Alternanza scuola lavoro, edilizia scolastica, diritto allo studio: sono i temi principali della mobilitazione lanciata per il 13 ottobre dagli studenti. In migliaia scenderanno nelle piazze di tutta Italia perché, si legge in un comunicato della Rete degli studenti medi, "stanchi di una politica che non li ascolta e per riscrivere i paradigmi di una scuola diversa più equa e giusta".

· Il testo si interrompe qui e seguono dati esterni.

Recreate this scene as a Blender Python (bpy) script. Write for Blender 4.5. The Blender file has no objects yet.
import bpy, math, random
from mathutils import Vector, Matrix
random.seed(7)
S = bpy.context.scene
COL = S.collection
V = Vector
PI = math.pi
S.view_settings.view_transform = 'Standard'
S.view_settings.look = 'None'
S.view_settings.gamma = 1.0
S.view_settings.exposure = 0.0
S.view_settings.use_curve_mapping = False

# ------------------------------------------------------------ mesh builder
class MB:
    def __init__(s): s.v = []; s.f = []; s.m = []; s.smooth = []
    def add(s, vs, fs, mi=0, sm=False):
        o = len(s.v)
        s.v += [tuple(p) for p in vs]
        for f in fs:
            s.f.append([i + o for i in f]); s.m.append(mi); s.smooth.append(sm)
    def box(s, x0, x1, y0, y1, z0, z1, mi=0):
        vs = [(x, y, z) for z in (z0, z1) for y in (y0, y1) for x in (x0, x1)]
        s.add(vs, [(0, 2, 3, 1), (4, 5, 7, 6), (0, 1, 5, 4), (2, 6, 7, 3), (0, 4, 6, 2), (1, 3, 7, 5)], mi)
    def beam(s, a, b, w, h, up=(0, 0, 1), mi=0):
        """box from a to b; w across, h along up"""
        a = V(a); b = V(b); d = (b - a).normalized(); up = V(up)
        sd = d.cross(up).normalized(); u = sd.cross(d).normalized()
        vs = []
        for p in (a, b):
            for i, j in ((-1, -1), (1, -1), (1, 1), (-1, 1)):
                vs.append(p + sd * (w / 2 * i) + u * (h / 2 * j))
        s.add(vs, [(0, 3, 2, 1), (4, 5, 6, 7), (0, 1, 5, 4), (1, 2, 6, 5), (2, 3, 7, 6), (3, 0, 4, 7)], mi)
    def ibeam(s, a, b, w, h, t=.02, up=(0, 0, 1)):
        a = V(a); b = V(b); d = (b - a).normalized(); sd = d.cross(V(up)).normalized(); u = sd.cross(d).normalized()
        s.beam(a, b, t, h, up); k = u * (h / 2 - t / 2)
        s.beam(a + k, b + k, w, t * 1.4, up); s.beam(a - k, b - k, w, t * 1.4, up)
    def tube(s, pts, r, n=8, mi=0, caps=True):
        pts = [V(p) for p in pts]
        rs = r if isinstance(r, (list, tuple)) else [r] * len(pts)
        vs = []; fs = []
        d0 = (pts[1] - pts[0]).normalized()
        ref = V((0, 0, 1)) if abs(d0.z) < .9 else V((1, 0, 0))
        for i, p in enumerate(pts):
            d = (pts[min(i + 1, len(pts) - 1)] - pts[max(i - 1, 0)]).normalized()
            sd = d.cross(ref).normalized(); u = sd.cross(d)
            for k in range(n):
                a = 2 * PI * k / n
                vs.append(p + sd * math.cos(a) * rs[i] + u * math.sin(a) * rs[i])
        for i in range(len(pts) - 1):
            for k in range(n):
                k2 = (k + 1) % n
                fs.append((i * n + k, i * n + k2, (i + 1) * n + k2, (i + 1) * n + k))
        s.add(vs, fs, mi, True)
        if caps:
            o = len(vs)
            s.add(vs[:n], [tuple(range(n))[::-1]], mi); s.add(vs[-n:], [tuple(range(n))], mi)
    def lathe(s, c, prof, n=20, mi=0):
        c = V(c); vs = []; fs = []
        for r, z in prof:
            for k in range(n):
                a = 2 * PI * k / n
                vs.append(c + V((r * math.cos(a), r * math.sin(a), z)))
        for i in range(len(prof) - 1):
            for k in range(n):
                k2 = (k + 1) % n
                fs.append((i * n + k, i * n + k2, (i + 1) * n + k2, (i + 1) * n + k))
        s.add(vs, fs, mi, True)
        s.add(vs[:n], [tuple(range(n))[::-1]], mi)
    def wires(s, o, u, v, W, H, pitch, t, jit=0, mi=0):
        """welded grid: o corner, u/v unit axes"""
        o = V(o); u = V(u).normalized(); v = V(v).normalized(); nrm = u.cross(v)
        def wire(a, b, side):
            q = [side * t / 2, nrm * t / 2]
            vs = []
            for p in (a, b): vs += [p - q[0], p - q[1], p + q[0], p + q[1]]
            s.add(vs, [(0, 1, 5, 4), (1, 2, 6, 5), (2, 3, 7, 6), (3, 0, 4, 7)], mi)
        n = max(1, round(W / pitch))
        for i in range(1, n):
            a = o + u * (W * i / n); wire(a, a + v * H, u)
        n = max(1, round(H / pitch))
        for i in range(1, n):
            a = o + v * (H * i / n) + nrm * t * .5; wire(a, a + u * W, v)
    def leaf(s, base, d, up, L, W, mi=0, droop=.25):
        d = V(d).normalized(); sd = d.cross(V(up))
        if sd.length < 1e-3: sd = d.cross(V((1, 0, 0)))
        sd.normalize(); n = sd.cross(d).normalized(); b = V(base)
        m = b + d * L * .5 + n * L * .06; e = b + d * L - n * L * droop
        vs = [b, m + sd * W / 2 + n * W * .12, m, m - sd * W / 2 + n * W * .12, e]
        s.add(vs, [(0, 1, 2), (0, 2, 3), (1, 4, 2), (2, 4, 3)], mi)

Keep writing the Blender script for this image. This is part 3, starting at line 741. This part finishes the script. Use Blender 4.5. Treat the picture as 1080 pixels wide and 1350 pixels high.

“Si parla di rilancio del paese, di Pil e di crescita. Il dato che rimane costante è il sottofinanziamento della scuola pubblica – così Giammarco Manfreda, coordinatore nazionale della Rete –. Si va  da un diritto allo studio completamente insoddisfacente, la cui assenza di fronte agli alti costi della scuola, alimenta i tassi di dispersione scolastica, a una condizione mortificata degli studenti che li vede ogni giorno andare a scuola in condizioni di estrema difficoltà e trovarsi in edifici pericolanti e fatiscenti. Vogliamo una scuola gratuita, accessibile a tutti, che ci stimoli nel nostro percorso di crescita e non siamo più disposti a scendere a compromessi”. 

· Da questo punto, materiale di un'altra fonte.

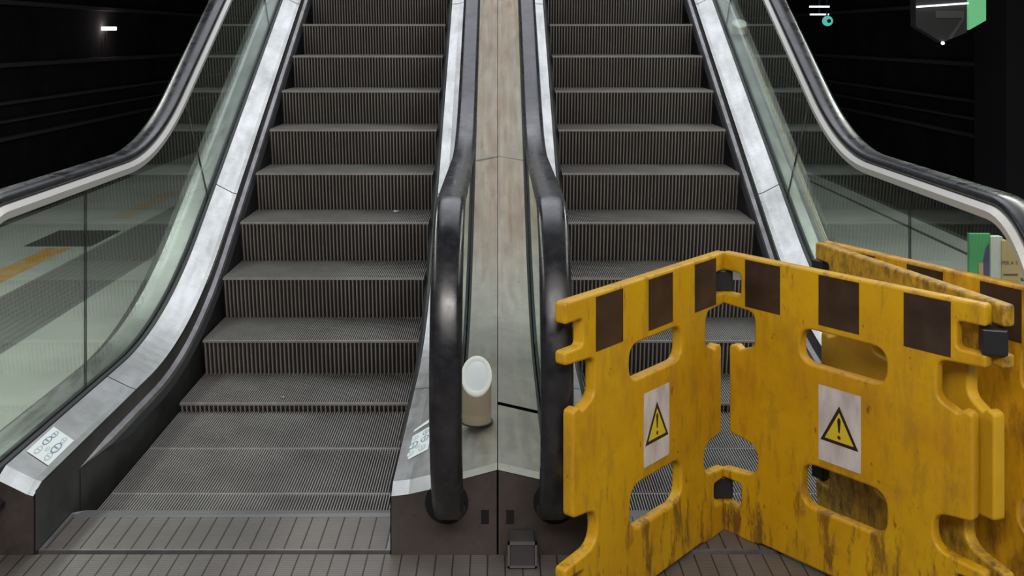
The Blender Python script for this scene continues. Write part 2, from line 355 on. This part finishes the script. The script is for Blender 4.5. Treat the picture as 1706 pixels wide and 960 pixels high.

In tutto questo, continua Manfreda "l’alternanza scuola lavoro continua a presentare le criticità che denunciamo da ormai due anni e alle quali il ministero tarda a dare risposte concrete". Gli studenti non sono contrari a questa modalità didattica, ma reclamano un’alternanza scuola lavoro che sia una vera forma di didattica alternativa, di qualità per tutti: "ad oggi continuano a mancare regole che permettano che questo avvenga, criteri che definiscano chi può e chi non può ospitare queste esperienze e siamo stanchi di dover sentire di nostri compagni umiliati in esperienze che di formativi non hanno nulla. Vogliamo subito una Carta dei diritti degli studenti e delle studentesse in alternanza scuola lavoro, siamo già troppo in ritardo”.

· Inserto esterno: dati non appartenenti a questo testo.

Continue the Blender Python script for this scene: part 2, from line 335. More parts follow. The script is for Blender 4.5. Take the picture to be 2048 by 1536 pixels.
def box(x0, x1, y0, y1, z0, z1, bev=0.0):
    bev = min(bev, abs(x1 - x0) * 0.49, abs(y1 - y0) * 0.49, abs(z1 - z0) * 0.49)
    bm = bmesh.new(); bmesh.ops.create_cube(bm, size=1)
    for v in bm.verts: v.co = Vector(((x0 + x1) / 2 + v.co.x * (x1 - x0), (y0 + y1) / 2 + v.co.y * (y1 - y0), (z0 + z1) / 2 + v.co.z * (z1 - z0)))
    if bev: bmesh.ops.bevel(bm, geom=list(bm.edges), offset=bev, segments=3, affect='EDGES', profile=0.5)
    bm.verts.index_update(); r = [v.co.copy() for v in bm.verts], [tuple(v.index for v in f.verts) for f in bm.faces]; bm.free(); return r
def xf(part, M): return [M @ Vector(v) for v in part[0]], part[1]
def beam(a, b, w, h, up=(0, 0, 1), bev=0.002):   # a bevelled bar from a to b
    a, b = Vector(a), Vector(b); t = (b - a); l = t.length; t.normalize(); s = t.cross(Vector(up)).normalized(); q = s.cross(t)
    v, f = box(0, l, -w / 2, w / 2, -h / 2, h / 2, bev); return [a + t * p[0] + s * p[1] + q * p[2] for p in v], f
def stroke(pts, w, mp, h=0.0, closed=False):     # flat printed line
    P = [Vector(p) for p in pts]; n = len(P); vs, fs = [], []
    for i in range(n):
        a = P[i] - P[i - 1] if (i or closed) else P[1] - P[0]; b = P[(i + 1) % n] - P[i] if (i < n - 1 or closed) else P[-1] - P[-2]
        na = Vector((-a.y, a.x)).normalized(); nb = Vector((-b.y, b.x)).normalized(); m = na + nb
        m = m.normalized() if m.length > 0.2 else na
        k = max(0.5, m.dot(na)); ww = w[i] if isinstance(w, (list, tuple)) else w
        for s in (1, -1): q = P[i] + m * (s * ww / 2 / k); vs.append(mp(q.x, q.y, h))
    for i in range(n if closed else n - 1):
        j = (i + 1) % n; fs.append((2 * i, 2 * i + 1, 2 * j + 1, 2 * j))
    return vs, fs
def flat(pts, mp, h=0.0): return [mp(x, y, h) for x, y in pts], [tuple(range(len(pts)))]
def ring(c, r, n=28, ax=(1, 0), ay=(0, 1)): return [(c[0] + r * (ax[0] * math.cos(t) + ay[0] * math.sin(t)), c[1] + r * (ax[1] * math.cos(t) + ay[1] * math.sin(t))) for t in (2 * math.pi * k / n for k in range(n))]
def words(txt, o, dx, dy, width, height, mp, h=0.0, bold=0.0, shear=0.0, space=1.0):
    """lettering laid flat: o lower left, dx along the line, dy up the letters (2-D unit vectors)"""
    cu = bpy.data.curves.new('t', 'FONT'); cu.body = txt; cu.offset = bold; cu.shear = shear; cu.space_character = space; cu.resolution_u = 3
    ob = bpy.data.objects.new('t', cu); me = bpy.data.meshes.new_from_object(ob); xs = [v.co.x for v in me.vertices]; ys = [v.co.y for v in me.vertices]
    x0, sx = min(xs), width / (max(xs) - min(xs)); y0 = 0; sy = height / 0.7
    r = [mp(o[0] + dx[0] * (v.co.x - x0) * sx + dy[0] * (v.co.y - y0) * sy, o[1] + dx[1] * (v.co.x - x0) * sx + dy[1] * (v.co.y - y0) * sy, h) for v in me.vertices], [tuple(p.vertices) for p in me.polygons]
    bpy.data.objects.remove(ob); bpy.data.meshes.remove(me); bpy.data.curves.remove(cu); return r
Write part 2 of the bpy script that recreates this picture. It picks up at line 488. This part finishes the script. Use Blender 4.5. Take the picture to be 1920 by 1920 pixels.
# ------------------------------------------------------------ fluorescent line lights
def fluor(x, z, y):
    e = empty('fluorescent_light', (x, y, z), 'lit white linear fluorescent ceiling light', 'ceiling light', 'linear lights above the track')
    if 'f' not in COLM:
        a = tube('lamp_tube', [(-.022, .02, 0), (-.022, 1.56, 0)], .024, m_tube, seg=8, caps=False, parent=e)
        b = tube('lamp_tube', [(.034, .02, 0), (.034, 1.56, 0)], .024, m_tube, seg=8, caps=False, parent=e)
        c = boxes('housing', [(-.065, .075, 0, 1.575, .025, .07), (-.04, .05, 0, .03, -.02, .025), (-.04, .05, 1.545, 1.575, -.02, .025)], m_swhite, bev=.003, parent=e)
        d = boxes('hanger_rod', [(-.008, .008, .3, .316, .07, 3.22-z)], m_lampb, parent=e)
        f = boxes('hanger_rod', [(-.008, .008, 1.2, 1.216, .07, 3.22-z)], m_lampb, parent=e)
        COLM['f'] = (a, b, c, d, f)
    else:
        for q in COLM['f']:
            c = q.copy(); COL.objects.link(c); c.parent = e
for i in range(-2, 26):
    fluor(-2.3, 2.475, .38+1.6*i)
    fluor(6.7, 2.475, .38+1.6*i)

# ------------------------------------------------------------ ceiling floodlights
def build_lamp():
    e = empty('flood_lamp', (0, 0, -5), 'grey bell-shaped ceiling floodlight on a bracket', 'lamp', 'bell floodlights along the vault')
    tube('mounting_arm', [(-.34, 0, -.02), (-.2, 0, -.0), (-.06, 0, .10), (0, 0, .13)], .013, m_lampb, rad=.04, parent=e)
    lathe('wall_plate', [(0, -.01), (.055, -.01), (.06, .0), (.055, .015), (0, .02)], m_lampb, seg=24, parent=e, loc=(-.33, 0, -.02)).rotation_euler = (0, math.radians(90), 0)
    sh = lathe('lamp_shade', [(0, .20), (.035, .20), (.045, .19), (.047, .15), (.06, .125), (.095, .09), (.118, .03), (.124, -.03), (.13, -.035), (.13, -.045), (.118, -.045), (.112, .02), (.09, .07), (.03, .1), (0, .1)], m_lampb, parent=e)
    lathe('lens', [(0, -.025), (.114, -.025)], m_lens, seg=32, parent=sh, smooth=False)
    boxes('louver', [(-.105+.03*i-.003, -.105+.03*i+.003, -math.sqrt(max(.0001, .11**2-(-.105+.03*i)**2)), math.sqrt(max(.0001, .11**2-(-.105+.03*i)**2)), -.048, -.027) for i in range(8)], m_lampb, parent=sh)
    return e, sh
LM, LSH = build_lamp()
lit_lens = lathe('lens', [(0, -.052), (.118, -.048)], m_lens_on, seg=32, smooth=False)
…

“Vogliamo guardare avanti e ripensare il senso e l’idea di scuola: una scuola dove costruire la società più giusta ed equa di domani, dove educare alla convivenza e all’integrazione, dove combattere le violenze e le ingiustizie che ogni giorno diventano fatti di cronaca. Oggi siamo in piazza anche per i nostri compagni e amici italiani che il nostro stato non riconosce come tali. Siamo in piazza perché tocca a noi cambiare scuola per cambiare questo Paese”, conclude il coordinatore della Rete degli studenti medi.